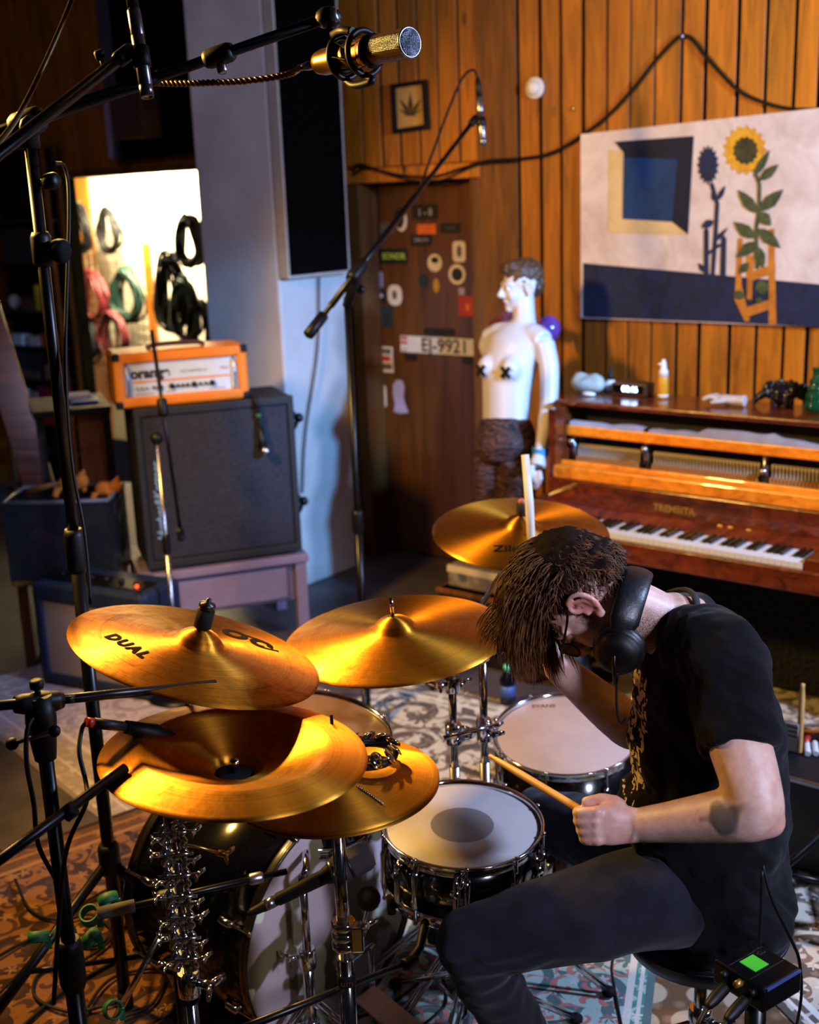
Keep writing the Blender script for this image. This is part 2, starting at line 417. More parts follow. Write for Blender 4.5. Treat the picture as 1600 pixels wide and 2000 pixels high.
s = sticker((735, 750, 756, 796), PAPER, 'white vertical label with black lettering', rnd=0.6); wtext('RIOT', 745.5, 773, 0.032, 0.1315, PBLK, s, bold=0.002, rot=90)
hp = [(768, 752), (773, 743), (780, 741), (787, 745), (790, 757), (788, 775), (791, 788), (798, 806), (783, 808), (769, 804), (772, 788), (768, 770)]
u_, z_ = uz(781, 775, 0.133); P0 = wp(781, 775, 0.133)
pl_ = [(uz(x, y, 0.133)[0] - u_, uz(x, y, 0.133)[1] - z_) for x, y in hp]
s = obj('sticker', MB().prism(pl_, 0.0012, basis(P0, E1, Z, -E2)), PLIL, door); s['label'] = 'pale lilac bust-shaped sticker'
s = sticker((805, 400, 856, 428), PBLK, 'black sticker under the lintel'); wtext('1 - 8', 830, 415, 0.05, 0.1315, PLIL, s, bold=0.001)
s = sticker((772, 410, 796, 452), PAPER, 'white crescent sticker behind the boom', oval=True); obj('emblem', slab(771, 406, 790, 446, 0.1315, oval=True), PBLK, s)
s = sticker((740, 435, 770, 455), INK, 'grey scribbled sticker'); s = sticker((860, 436, 900, 455), PBLK, 'dark strip sticker'); wtext('RADIO', 880, 446, 0.02, 0.1315, INK, s)
hg = MB(); hg.cyl(wp(717, 838, 0.12), wp(717, 838, 0.10), 0.008); obj('door_lock', hg, STEEL, door)
# number plate taped to the door
pb = slab(782, 655, 930, 696, 0.130, 0.002, 0.12); ng = thing('license_plate', 'white car number plate EJ-9921 taped to the brown door', 'license plate', wp(856, 697, 0.13))
obj('plate', pb, mat('plate_white', '#c9c0b4', 0.4, var=0.08), ng)
wtext('EJ-9921', 868, 677, 0.098, 0.1275, PBLK, ng, bold=0.0015, space=1.02, h=0.001)
fl = obj('flag_strip', slab(783, 657, 796, 672, 0.1275), PRED, ng); obj('flag_stripe', slab(783, 662.5, 796, 666.5, 0.1262), PAPER, fl)
wtext('LV', 790, 684, 0.03, 0.1275, PBLK, ng)
for k, q in enumerate(((828, 640, 886, 656), (790, 689, 814, 705), (903, 696, 929, 712))): obj('tape', slab(*q, 0.1262), PBLK, ng)

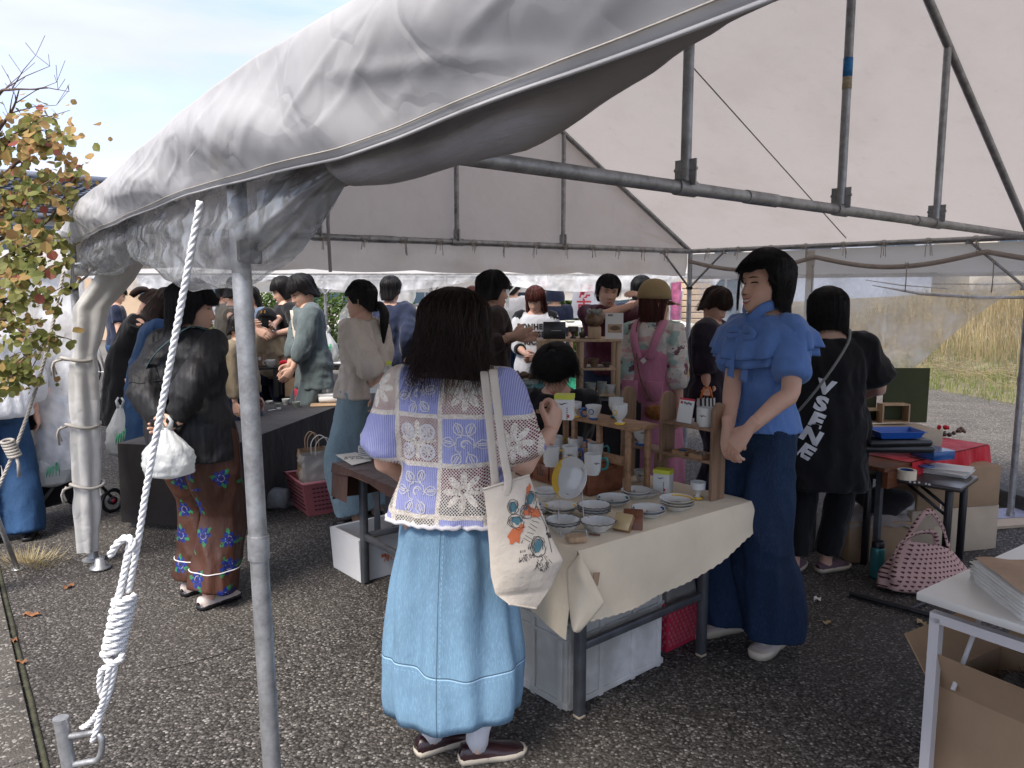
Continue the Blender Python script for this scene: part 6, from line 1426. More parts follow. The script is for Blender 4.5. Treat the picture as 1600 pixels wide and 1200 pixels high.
# riser
ri = empty('riser', (0, 0, 0), 0, 'black stepped display stand on the black table, behind the near tent pole', 'stand'); q = put(405, 622); rzz = .27
m = M(); m.box((q.x-.02, q.y+.1, bz+rzz), (.36, .2, .02), .2, bev=.003); m.build('board', MT['black_plastic'], ri, auto=40)
for x, y in ((-.17, .0), (.14, .05), (-.17, .17), (.13, .2)): m = M(); m.box((q.x+x, q.y+y, bz+rzz/2), (.035, .05, rzz-.012), .2); m.build('leg', MT['black_plastic'], ri, smooth=False)
zz = bz+rzz+.011
def at_z(px, y, z): return Vector(((px-800)/FPX*y*1.0, y, z))
yq = q.y+.1
cup(at_z(421, yq, zz), 0, 0, .046, .062, 'white teapot-like pot with dark leaf pattern on the black stand', None, 'ceramic', PI, .8, name='pot', cat='pot', mark=('bird', 0, 'glaze_dark'))
m = M(); m.ball((0, 0, .028), (.035, .03, .03), 14, 10); folds(m, .01, 30, 30); tag(m.build('red_pouch', MT['redcloth'], None, loc=at_z(442, yq+.02, zz)), 'red cloth pouch beside the leaf-patterned pot', 'pouch')
for i, (px, w, h, lb) in enumerate(((400, .13, .10, 'small cardboard display box behind the near pole with cards on it'), (382, .09, .07, 'lower cardboard box at the left end of the black stand'))):
    o = openbox('carton', 'box', lb, at_z(px, yq+.08, zz), .2, w, .1, h, 'card', .004); m = M()
    for k in range(3): m.box(((k-1)*.03, -.053, h*.7), (.022, .003, .03), rot=Matrix.Rotation(-.3, 3, 'X'))
    m.build('price_cards', MT['paper'], o, smooth=False)
o = openbox('carton', 'box', 'open cardboard box with a raised flap beside the woman in the grey cardigan', put(468, 618)+Vector((0, .05, 0)), .15, .26, .2, .17, 'card', .005); m = M(); m.box((.09, .02, .24), (.075, .006, .16), bev=.001); m.build('flap', MT['card'], o, smooth=False)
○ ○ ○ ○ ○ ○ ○
Repeat the data exactly in full, omitting its pictures.

-- Full solution --
Keep writing the Blender script for this image. This is part 2, starting at line 417. More parts follow. Write for Blender 4.5. Treat the picture as 1600 pixels wide and 2000 pixels high.
s = sticker((735, 750, 756, 796), PAPER, 'white vertical label with black lettering', rnd=0.6); wtext('RIOT', 745.5, 773, 0.032, 0.1315, PBLK, s, bold=0.002, rot=90)
hp = [(768, 752), (773, 743), (780, 741), (787, 745), (790, 757), (788, 775), (791, 788), (798, 806), (783, 808), (769, 804), (772, 788), (768, 770)]
u_, z_ = uz(781, 775, 0.133); P0 = wp(781, 775, 0.133)
pl_ = [(uz(x, y, 0.133)[0] - u_, uz(x, y, 0.133)[1] - z_) for x, y in hp]
s = obj('sticker', MB().prism(pl_, 0.0012, basis(P0, E1, Z, -E2)), PLIL, door); s['label'] = 'pale lilac bust-shaped sticker'
s = sticker((805, 400, 856, 428), PBLK, 'black sticker under the lintel'); wtext('1 - 8', 830, 415, 0.05, 0.1315, PLIL, s, bold=0.001)
s = sticker((772, 410, 796, 452), PAPER, 'white crescent sticker behind the boom', oval=True); obj('emblem', slab(771, 406, 790, 446, 0.1315, oval=True), PBLK, s)
s = sticker((740, 435, 770, 455), INK, 'grey scribbled sticker'); s = sticker((860, 436, 900, 455), PBLK, 'dark strip sticker'); wtext('RADIO', 880, 446, 0.02, 0.1315, INK, s)
hg = MB(); hg.cyl(wp(717, 838, 0.12), wp(717, 838, 0.10), 0.008); obj('door_lock', hg, STEEL, door)
# number plate taped to the door
pb = slab(782, 655, 930, 696, 0.130, 0.002, 0.12); ng = thing('license_plate', 'white car number plate EJ-9921 taped to the brown door', 'license plate', wp(856, 697, 0.13))
obj('plate', pb, mat('plate_white', '#c9c0b4', 0.4, var=0.08), ng)
wtext('EJ-9921', 868, 677, 0.098, 0.1275, PBLK, ng, bold=0.0015, space=1.02, h=0.001)
fl = obj('flag_strip', slab(783, 657, 796, 672, 0.1275), PRED, ng); obj('flag_stripe', slab(783, 662.5, 796, 666.5, 0.1262), PAPER, fl)
wtext('LV', 790, 684, 0.03, 0.1275, PBLK, ng)
for k, q in enumerate(((828, 640, 886, 656), (790, 689, 814, 705), (903, 696, 929, 712))): obj('tape', slab(*q, 0.1262), PBLK, ng)

Continue the Blender Python script for this scene: part 6, from line 1426. More parts follow. The script is for Blender 4.5. Treat the picture as 1600 pixels wide and 1200 pixels high.
# riser
ri = empty('riser', (0, 0, 0), 0, 'black stepped display stand on the black table, behind the near tent pole', 'stand'); q = put(405, 622); rzz = .27
m = M(); m.box((q.x-.02, q.y+.1, bz+rzz), (.36, .2, .02), .2, bev=.003); m.build('board', MT['black_plastic'], ri, auto=40)
for x, y in ((-.17, .0), (.14, .05), (-.17, .17), (.13, .2)): m = M(); m.box((q.x+x, q.y+y, bz+rzz/2), (.035, .05, rzz-.012), .2); m.build('leg', MT['black_plastic'], ri, smooth=False)
zz = bz+rzz+.011
def at_z(px, y, z): return Vector(((px-800)/FPX*y*1.0, y, z))
yq = q.y+.1
cup(at_z(421, yq, zz), 0, 0, .046, .062, 'white teapot-like pot with dark leaf pattern on the black stand', None, 'ceramic', PI, .8, name='pot', cat='pot', mark=('bird', 0, 'glaze_dark'))
m = M(); m.ball((0, 0, .028), (.035, .03, .03), 14, 10); folds(m, .01, 30, 30); tag(m.build('red_pouch', MT['redcloth'], None, loc=at_z(442, yq+.02, zz)), 'red cloth pouch beside the leaf-patterned pot', 'pouch')
for i, (px, w, h, lb) in enumerate(((400, .13, .10, 'small cardboard display box behind the near pole with cards on it'), (382, .09, .07, 'lower cardboard box at the left end of the black stand'))):
    o = openbox('carton', 'box', lb, at_z(px, yq+.08, zz), .2, w, .1, h, 'card', .004); m = M()
    for k in range(3): m.box(((k-1)*.03, -.053, h*.7), (.022, .003, .03), rot=Matrix.Rotation(-.3, 3, 'X'))
    m.build('price_cards', MT['paper'], o, smooth=False)
o = openbox('carton', 'box', 'open cardboard box with a raised flap beside the woman in the grey cardigan', put(468, 618)+Vector((0, .05, 0)), .15, .26, .2, .17, 'card', .005); m = M(); m.box((.09, .02, .24), (.075, .006, .16), bev=.001); m.build('flap', MT['card'], o, smooth=False)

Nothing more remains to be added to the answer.